What is needed: Give again only the lines beginning with the one that contains "Reconstruct this image" and ending with the one that contains "COL = scn.collection"; include both of those lines.

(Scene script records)

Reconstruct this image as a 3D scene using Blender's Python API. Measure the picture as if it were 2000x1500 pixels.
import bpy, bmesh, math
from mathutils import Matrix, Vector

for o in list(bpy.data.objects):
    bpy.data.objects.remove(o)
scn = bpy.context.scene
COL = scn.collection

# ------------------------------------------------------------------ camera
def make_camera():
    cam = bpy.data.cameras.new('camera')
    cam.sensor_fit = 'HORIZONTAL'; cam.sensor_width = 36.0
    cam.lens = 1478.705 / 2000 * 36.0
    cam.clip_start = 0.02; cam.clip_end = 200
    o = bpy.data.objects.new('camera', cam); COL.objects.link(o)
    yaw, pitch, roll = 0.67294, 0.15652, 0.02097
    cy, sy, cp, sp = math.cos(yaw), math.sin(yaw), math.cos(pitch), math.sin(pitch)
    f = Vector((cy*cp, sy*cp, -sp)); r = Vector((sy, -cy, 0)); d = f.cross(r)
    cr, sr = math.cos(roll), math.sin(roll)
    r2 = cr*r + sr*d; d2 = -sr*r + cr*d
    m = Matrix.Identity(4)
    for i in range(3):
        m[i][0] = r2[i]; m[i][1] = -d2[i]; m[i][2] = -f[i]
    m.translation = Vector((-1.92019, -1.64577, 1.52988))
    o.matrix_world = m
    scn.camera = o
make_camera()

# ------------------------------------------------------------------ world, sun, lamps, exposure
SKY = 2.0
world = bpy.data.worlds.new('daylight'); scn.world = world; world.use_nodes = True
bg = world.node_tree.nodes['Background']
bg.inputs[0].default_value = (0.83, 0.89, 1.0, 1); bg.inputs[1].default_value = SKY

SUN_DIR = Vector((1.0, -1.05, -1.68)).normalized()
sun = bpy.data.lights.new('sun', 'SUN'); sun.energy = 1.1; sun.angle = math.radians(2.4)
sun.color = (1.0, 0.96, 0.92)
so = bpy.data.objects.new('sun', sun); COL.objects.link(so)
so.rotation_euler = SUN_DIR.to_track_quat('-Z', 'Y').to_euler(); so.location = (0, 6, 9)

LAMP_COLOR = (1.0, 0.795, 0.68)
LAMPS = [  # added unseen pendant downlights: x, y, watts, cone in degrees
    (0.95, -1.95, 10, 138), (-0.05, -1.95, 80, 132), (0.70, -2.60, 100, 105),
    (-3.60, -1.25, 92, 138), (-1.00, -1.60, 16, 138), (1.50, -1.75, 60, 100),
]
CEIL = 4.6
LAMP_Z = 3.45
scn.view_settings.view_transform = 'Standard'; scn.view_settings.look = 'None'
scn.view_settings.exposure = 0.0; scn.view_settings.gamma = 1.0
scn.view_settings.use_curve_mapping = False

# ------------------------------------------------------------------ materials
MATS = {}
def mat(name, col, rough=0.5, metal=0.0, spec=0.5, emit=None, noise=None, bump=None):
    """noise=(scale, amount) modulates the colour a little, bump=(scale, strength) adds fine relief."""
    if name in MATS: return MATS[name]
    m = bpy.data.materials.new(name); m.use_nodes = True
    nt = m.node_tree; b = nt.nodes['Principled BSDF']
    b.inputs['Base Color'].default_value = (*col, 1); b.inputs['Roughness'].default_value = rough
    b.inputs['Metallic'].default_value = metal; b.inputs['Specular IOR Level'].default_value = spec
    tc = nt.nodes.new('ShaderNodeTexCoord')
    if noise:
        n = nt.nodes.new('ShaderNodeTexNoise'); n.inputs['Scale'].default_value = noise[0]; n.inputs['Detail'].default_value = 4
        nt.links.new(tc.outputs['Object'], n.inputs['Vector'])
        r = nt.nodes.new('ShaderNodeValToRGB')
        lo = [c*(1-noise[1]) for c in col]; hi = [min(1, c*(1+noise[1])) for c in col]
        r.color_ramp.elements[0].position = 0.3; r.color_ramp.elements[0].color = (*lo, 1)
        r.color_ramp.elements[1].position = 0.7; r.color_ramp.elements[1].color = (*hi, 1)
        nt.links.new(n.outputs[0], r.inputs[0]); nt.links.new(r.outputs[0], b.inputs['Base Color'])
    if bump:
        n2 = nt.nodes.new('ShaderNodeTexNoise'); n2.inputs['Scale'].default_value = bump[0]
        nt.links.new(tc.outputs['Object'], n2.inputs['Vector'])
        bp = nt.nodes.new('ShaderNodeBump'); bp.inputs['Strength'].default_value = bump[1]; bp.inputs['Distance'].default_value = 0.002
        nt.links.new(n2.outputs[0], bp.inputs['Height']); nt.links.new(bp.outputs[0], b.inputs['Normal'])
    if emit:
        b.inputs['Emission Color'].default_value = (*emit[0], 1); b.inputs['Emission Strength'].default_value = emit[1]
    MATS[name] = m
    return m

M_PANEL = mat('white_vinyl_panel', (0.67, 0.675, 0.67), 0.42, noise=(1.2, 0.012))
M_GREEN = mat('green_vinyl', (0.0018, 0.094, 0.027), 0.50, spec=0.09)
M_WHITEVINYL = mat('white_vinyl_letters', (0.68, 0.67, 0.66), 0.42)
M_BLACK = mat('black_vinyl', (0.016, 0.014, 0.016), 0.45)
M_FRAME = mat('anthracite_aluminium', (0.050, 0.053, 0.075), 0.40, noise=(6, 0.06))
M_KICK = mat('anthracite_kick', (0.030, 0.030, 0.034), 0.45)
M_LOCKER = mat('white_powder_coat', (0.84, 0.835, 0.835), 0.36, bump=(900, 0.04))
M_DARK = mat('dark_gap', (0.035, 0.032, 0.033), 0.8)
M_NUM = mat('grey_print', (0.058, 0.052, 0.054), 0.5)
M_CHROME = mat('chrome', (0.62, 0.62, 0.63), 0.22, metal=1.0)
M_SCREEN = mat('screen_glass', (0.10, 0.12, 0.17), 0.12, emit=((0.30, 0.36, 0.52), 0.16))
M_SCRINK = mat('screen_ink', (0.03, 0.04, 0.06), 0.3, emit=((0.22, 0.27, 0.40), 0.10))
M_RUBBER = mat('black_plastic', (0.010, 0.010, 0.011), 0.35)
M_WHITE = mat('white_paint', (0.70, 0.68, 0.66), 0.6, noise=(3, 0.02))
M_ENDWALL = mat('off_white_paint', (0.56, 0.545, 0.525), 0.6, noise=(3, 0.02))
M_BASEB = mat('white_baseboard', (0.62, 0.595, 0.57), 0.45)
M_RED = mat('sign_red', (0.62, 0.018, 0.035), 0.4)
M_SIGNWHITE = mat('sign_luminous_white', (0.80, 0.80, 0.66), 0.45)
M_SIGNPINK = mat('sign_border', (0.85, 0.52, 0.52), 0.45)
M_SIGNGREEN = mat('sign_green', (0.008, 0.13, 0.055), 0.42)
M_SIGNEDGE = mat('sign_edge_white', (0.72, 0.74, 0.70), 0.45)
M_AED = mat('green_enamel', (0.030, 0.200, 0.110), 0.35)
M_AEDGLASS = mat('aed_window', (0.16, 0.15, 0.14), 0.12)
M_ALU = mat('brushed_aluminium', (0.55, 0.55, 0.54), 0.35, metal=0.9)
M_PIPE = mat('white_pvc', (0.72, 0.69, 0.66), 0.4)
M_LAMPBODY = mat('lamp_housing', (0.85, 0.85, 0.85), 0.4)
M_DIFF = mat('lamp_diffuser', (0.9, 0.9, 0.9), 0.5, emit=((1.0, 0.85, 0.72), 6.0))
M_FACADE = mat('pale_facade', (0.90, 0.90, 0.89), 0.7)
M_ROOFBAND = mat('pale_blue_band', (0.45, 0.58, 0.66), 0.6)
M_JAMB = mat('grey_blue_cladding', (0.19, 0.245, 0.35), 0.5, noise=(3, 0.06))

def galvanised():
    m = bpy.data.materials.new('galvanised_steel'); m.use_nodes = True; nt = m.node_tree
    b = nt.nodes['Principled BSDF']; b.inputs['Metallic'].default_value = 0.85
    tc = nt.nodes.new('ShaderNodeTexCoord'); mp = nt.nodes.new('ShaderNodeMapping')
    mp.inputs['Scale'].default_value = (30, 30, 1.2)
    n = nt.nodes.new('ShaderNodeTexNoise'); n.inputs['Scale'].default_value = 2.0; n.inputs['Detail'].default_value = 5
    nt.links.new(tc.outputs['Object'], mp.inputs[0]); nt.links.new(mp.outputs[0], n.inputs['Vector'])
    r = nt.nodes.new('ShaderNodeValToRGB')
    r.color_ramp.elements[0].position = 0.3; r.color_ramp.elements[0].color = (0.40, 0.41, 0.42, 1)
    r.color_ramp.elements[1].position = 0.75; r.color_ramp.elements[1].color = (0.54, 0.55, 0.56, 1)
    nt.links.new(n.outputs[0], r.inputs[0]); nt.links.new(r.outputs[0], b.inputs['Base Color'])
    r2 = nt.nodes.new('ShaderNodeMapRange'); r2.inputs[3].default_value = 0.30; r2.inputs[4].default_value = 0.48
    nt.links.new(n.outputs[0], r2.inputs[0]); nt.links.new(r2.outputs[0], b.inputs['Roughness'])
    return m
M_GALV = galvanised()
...
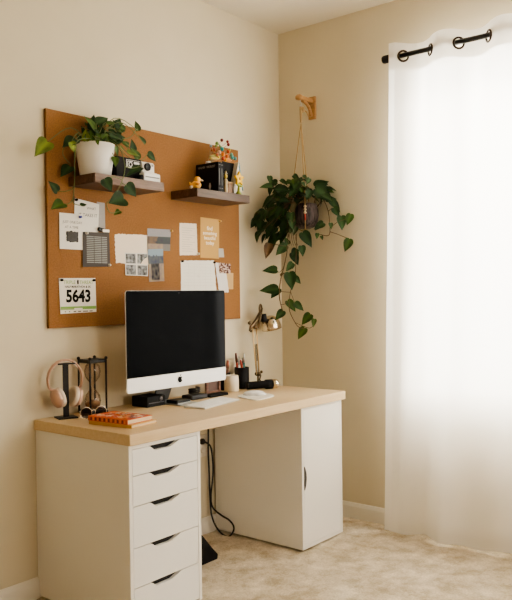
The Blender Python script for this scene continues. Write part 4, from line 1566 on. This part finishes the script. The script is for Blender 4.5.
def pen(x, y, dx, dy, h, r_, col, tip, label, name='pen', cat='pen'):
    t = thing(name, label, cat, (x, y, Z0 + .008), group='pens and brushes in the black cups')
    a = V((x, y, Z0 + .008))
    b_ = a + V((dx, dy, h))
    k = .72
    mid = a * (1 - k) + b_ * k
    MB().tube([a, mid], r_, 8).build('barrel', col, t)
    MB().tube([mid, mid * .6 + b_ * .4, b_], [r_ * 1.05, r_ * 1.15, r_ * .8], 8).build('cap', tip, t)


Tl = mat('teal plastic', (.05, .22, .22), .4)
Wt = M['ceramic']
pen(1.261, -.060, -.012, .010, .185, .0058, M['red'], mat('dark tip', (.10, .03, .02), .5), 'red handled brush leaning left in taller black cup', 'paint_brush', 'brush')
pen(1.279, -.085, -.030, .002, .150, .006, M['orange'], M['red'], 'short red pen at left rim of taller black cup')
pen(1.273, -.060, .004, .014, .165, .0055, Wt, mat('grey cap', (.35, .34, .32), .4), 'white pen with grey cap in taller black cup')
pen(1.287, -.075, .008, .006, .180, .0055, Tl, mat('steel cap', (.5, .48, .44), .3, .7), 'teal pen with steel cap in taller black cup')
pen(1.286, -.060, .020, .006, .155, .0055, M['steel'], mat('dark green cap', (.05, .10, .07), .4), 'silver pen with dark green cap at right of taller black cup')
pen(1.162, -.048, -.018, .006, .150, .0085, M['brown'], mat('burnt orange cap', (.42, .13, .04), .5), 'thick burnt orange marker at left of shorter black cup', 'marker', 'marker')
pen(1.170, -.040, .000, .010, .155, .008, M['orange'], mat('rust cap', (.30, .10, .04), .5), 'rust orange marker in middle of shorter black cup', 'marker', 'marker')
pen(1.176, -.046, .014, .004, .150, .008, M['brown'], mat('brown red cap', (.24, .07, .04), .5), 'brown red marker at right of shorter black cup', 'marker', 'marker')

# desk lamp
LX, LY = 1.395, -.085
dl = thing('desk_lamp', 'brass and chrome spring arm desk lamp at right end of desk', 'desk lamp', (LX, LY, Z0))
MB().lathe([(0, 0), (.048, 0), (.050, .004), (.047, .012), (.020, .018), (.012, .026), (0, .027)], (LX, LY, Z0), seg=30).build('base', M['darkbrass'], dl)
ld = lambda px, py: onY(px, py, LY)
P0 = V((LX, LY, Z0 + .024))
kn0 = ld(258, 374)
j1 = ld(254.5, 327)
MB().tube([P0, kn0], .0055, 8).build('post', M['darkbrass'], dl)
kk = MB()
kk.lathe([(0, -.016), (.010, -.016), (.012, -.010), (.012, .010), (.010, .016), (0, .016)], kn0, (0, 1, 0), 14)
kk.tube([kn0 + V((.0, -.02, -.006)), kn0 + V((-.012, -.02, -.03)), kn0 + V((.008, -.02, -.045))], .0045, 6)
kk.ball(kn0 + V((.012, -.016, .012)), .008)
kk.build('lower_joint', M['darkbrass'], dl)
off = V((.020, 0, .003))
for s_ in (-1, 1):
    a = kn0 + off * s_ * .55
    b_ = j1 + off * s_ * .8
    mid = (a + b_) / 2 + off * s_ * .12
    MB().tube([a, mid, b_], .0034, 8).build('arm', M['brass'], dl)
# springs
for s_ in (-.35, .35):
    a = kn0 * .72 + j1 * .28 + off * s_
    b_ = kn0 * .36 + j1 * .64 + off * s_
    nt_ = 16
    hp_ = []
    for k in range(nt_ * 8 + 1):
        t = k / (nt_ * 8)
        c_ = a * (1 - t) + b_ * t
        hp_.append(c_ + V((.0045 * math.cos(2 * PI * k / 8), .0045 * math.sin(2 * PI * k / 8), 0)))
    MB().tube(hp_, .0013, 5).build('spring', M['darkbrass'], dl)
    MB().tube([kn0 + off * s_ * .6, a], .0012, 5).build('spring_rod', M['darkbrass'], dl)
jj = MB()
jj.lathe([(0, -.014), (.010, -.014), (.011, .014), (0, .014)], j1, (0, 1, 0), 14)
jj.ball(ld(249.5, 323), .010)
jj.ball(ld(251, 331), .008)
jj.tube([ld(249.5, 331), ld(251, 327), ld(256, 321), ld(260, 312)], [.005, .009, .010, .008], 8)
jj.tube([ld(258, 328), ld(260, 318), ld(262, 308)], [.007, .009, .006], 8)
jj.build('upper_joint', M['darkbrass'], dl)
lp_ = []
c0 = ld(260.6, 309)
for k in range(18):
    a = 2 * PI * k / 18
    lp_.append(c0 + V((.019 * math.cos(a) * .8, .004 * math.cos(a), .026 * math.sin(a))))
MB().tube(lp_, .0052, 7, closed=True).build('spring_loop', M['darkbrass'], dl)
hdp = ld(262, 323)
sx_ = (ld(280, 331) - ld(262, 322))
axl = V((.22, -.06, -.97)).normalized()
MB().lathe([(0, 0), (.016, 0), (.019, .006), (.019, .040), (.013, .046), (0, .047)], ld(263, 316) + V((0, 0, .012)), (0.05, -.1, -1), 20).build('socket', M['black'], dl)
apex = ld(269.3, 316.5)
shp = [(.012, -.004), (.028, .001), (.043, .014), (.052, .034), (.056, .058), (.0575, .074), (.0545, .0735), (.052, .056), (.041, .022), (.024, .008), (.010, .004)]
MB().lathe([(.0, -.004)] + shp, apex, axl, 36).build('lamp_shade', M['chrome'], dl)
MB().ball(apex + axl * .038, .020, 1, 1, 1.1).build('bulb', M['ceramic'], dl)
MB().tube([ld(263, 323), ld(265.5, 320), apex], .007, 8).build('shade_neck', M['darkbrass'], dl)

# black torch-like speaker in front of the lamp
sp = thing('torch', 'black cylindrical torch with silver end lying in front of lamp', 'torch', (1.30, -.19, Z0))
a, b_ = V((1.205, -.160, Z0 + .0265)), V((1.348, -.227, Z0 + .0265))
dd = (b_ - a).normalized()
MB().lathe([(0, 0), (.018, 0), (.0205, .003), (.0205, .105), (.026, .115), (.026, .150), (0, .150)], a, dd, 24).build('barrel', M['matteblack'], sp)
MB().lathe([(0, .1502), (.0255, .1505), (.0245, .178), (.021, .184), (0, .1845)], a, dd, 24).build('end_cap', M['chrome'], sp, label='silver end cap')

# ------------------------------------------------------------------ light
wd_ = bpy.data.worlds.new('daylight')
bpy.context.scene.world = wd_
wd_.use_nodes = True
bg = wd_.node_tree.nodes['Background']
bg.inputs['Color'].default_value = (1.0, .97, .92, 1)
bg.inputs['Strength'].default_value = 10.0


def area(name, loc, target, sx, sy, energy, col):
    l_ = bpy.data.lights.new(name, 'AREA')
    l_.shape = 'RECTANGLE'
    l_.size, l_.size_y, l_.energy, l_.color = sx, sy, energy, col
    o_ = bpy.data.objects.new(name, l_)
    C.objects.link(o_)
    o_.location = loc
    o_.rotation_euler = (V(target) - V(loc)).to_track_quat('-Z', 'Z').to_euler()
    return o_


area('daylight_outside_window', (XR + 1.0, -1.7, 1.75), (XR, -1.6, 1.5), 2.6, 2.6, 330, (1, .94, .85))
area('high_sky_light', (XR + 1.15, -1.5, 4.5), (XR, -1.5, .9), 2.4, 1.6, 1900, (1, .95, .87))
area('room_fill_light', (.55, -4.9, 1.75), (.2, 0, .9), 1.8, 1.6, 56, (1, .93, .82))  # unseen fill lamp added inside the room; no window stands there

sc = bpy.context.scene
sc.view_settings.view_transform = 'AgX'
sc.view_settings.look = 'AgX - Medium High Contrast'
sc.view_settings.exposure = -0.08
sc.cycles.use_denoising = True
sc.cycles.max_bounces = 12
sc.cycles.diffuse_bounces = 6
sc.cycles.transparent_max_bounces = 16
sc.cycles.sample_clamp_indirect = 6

Reply:
Reconstruct this image as a 3D scene using Blender's Python API. Measure the picture as if it were 2000x1500 pixels.
import bpy, bmesh, math
from mathutils import Matrix, Vector

for o in list(bpy.data.objects):
    bpy.data.objects.remove(o)
scn = bpy.context.scene
COL = scn.collection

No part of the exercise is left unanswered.